## STORED DATA
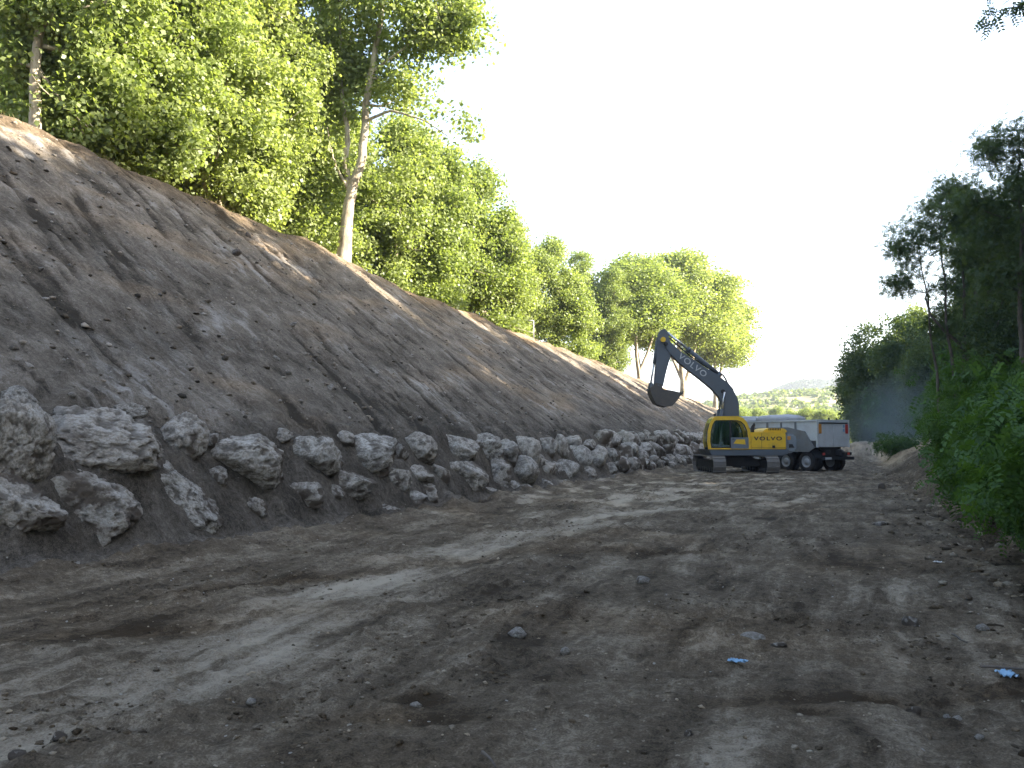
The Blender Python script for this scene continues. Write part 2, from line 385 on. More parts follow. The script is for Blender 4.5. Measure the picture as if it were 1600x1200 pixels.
    hue = hue+road*0.35*sst(0.0, 0.8, fbm(x*0.35, y*0.3, 20.0, 3))
    # wall: lumpy fill between the rocks
    inwall = sst(-8.3, -9.2, x)*sst(-11.2, -10.2, x)
    h = h+inwall*(0.22*fbm(x*1.1, y*0.8, 3.0, 4, 0.55)+0.06*n2+0.10*np.maximum(fbm(x*3.2, y*2.8, 51.0, 3, 0.6)-0.1, 0))
    tone = tone-0.10*inwall; hue = hue-0.05*inwall
    # slope: scrape marks down the fall line, layers, chalky patches, clods
    yw = y+(0.10+0.25*pn(y*0.07, 3.9))*x+0.35*pn(x*0.4, y*0.3, 1.7)
    strata = fbm(x*0.42+0.25*pn(y*0.15, 2.1), y*0.07, 9.0, 4, 0.6)
    blot = fbm(x*0.6, y*0.45, 18.0, 5, 0.6); n4 = fbm(x*2.1, y*2.0, 4.0, 4, 0.65)
    crk = sst(0.28, 0.62, fbm(x*0.42, yw*2.6, 5.0, 3, 0.6))*sst(-0.15, 0.4, pn(x*0.3, y*0.22, 15.0))
    crk = np.maximum(crk, 0.8*sst(0.42, 0.7, fbm(x*0.25, yw*1.3, 25.0, 4, 0.6)))
    chalk = sst(0.05, 0.6, fbm(x*0.45, y*0.22, 31.0, 3))*sst(-0.05, 0.45, fbm(x*1.3, yw*3.0, 33.0, 4, 0.65))
    cl2 = np.maximum(fbm(x*3.4, y*3.0, 37.0, 3, 0.6)-0.18, 0)*(0.25+sst(0.0, 0.6, fbm(x*0.4, y*0.3, 39.0, 2)))
    h = h+onface*(0.05*blot+0.035*n4+0.035*strata-0.09*crk+0.13*cl2+0.02*chalk)
    tone = tone+onface*(0.02+0.15*strata+0.13*blot+0.10*n4-0.34*crk+0.26*chalk-0.22*cl2)
    hue = hue+onface*(0.70*sst(0.84, 1.0, s)+0.60*sst(0.05, 0.7, strata)-0.4*chalk)
    # bank on the right: bare, reddish further on
    ib = sst(1.2, 2.2, x); h = h+ib*(0.10*n1+0.06*n2)
    pink = ib*sst(48, 60, y); tone = tone-ib*0.08+pink*0.40; hue = hue+pink*0.6+ib*0.2
    heap = np.exp(-(((x-0.9)/3.0)**2+((y-77)/5.0)**2)); tone = tone+0.35*heap; hue = hue+0.4*heap
    return h, np.clip(tone, 0, 1), np.clip(hue, 0, 1)
def ground_z(x, y): return float(terrain(np.array([x]), np.array([y]))[0][0])

xs = np.concatenate([np.arange(-110, -24, 2.2), np.arange(-24, -21, 0.3), np.arange(-21, -10.7, 0.075), np.arange(-10.7, -8.7, 0.04),
                     np.arange(-8.7, 1.5, 0.046), np.arange(1.5, 7, 0.11), np.arange(7, 14, 0.5), np.arange(14, 90, 2.5)])
ys = [-30.0]
while ys[-1] < 290:
    y = ys[-1]; ys.append(y+(1.0 if y < 1 else max(0.034, 0.0052*y)) if y < 140 else y+2.0)
ys = np.array(ys)
GX, GY = np.meshgrid(xs, ys)
H, TONE, HUE = terrain(GX.ravel(), GY.ravel())
H = H.reshape(GX.shape); TONE = TONE.reshape(GX.shape); HUE = HUE.reshape(GX.shape)
def sheet(name, c0, c1, mat):
    X = GX[:, c0:c1+1]; n, k = X.shape
    v = np.stack([X, GY[:, c0:c1+1], H[:, c0:c1+1]], -1).reshape(-1, 3)
    i = (np.arange(n-1)[:, None]*k+np.arange(k-1)[None]).ravel()
    f = np.stack([i, i+1, i+k+1, i+k], 1)
    o = link(name, np_mesh(name, v, f, {"tone": TONE[:, c0:c1+1].ravel(), "hue": HUE[:, c0:c1+1].ravel()}, True), mat)
    tag(o, kind="structure"); return o
ca = int(np.searchsorted(xs, -8.9)); cb = int(np.searchsorted(xs, 1.75))
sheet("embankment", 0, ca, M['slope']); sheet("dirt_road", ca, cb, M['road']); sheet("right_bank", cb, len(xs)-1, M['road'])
m, n, b, out = mat_new("plain_ground"); P = N(n, "ShaderNodeTexCoord").outputs["Object"]
n.links.new(ramp(n, noise_node(n, P, 0.02, 8, 0.65).outputs[0], [(0.35, (0.07, 0.10, 0.03)), (0.6, (0.20, 0.19, 0.09))]).outputs[0], b.inputs["Base Color"]); b.inputs["Roughness"].default_value = 1
g = np.linspace(-4500, 4500, 41); gx, gy = np.meshgrid(g, g); k = 41
i = (np.arange(k-1)[:, None]*k+np.arange(k-1)[None]).ravel()
tag(link("ground", np_mesh("ground", np.stack([gx.ravel(), gy.ravel(), np.full(k*k, -1.2)], 1), np.stack([i, i+1, i+k+1, i+k], 1)), m), kind="structure")

# ------------------------------------------------------------------ far hills
def hill(name, prof, r0, r1, r2, mat, seed, terr):
    pxs = np.linspace(prof[0][0], prof[-1][0], 260); rs = np.linspace(r0, r2, 110)
    A, Rr = np.meshgrid(pxs, rs)
    u = (A-800)/F; X = (FW[0]+u*RT[0])*Rr; Y = (FW[1]+u*RT[1])*Rr
    top = np.interp(A, [p[0] for p in prof], [(HORIZON-p[1])/F*r1+EYE for p in prof])
    prf = sst(r0, r1, Rr)**0.8*np.where(Rr > r1, 1-0.5*sst(r1, r2, Rr), 1)
    Z = top*prf+top*0.05*fbm(X*0.008, Y*0.008, seed, 4)*prf
    if terr:
        q = Z/terr; Z = terr*(np.floor(q)+sst(0.55, 1.0, q-np.floor(q)))*0.65+Z*0.35
    Z = Z-2
    n_, k_ = X.shape; i = (np.arange(n_-1)[:, None]*k_+np.arange(k_-1)[None]).ravel()
    o = link(name, np_mesh(name, np.stack([X, Y, Z], -1).reshape(-1, 3), np.stack([i, i+1, i+k_+1, i+k_], 1), None, True), mat)
    tag(o, kind="structure"); return X, Y, Z
def hill_mat(name, cols, sc):
    m, n, b, out = mat_new(name); P = N(n, "ShaderNodeTexCoord").outputs["Object"]
    n.links.new(ramp(n, noise_node(n, P, sc, 8, 0.7).outputs[0], cols).outputs[0], b.inputs["Base Color"]); b.inputs["Roughness"].default_value = 1; b.inputs["Specular IOR Level"].default_value = 0; return m
HA = hill("terraced_hill", [(900, 660), (1000, 640), (1100, 628), (1160, 619), (1190, 615), (1215, 612), (1250, 610), (1330, 607), (1420, 610), (1520, 625), (1620, 660)], 330, 760, 1100,
     hill_mat("terrace_soil", [(0.3, (0.16, 0.17, 0.07)), (0.5, (0.32, 0.29, 0.15)), (0.7, (0.46, 0.40, 0.26))], 0.03), 3.0, 3.2)
HB = hill("wooded_hill", [(900, 660), (1080, 640), (1150, 628), (1200, 612), (1225, 602), (1245, 595), (1265, 592), (1290, 593), (1330, 597), (1400, 590), (1480, 600), (1620, 650)], 1000, 1400, 2000,
     hill_mat("hill_scrub", [(0.3, (0.02, 0.035, 0.03)), (0.55, (0.045, 0.06, 0.05)), (0.75, (0.12, 0.115, 0.09))], 0.012), 5.0, 0)
M['leaf_ridge'] = leaf_mat('ridge_leaves', (0.022, 0.040, 0.020), (0.06, 0.08, 0.035), 0.3)
def scrub(name, hl, n_, smin, smax, seed, smat):
    rg = np.random.RandomState(seed); X, Y, Z = hl
    r = rg.randint(2, X.shape[0]*2//3+6, n_*3); c = rg.randint(0, X.shape[1], n_*3)
    keep = (fbm(X[r, c]*0.02, Y[r, c]*0.02, 1.0, 3)+rg.normal(size=len(r))*0.4) > 0.0
    r, c = r[keep][:n_], c[keep][:n_]; k = len(r)
    P = np.stack([X[r, c]+rg.normal(size=k)*2, Y[r, c]+rg.normal(size=k)*2, Z[r, c]], 1)
    s = rg.uniform(smin, smax, k)
    m_ = 14                                                       # ragged clump of tilted leaf patches
    q = rg.normal(size=(k, m_, 3)); q /= np.linalg.norm(q, axis=2)[..., None]; q[..., 2] = np.abs(q[..., 2])
    C = P[:, None]+q*s[:, None, None]*rg.uniform(0.3, 1, (k, m_, 1))
    a = rg.normal(size=(k, m_, 3)); b_ = np.cross(a, q); a /= np.linalg.norm(a, axis=2)[..., None]; b_ /= np.linalg.norm(b_, axis=2)[..., None]
    e = s[:, None, None]*0.42
    V = np.stack([C-a*e, C-b_*e, C+a*e, C+b_*e], 2).reshape(-1, 3)
    t = np.repeat(rg.uniform(0, 1, k*m_), 4)
    o = link(name, np_mesh(name, V, np.arange(len(V)).reshape(-1, 4), {"tint": t}), M['leaf_far'])
    o.data.materials.clear(); o.data.materials.append(smat)
    tag(o, "scrub and small trees dotted over the far hillside", "scrub", kind="stuff")
scrub("hillside_scrub", HA, 3000, 1.0, 3.6, 3, M['leaf_far'])
scrub("hilltop_scrub", HB, 4500, 2, 6, 4, M['leaf_ridge'])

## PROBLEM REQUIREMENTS
From the listing above, report the number of lines containing the string "slope", without any accompanying remarks.

## ANSWER TO THIS PROBLEM
2